All this hard yakka and suspense are relieved with delicate descriptions of the landscape around Karratha again seen through her father’s eyes − why he loved the country. And I was particularly interested in Annette’s insightful observations of the men, like her father, who choose to live in these remote Blokesworld places such as mining towns. If you’ve been watching ‘Married at First Sight’ there’s a perfect example in the Darwin bloke, Cameron.

I’ve suggested Annette send copies to the financial ombudsman, all the Board members of the particular bank, and the CEO. I also think she should get one of those Governor General’s bravery awards.

In conclusion I’d like to read something from one of Annette’s stories from the 1990s. This is the precise moment her heroic, life-long quest to reclaim both her father and her ability to trust, begins:-

She was eight. She had gone into her parent’s bedroom and over to her father’s chest-of-drawers to get a hankie out of his hankie drawer. She always used his hankies. She opened the drawer. It was too high for her to see into so she had to feel around for one with her hand. The drawer was empty. They were gone. All of them. Along with that piece of her. It dawned on her that that was when she had lost trust. How would she ever get it back?

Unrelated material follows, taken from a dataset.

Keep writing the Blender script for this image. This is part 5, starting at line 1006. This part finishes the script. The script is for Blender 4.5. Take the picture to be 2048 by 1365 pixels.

In I Had a Father in Karratha she has got it back and she has also got back her father. This book is a memorial to Richard John Trevitt. Annette has saved her father from a second bankruptcy and in doing so has saved herself and her family and her extended family from emotional bankruptcy. If this isn’t the definition of Redemption I don’t know what is. Everyone can now rest in peace. Job well done,Annette Trevitt.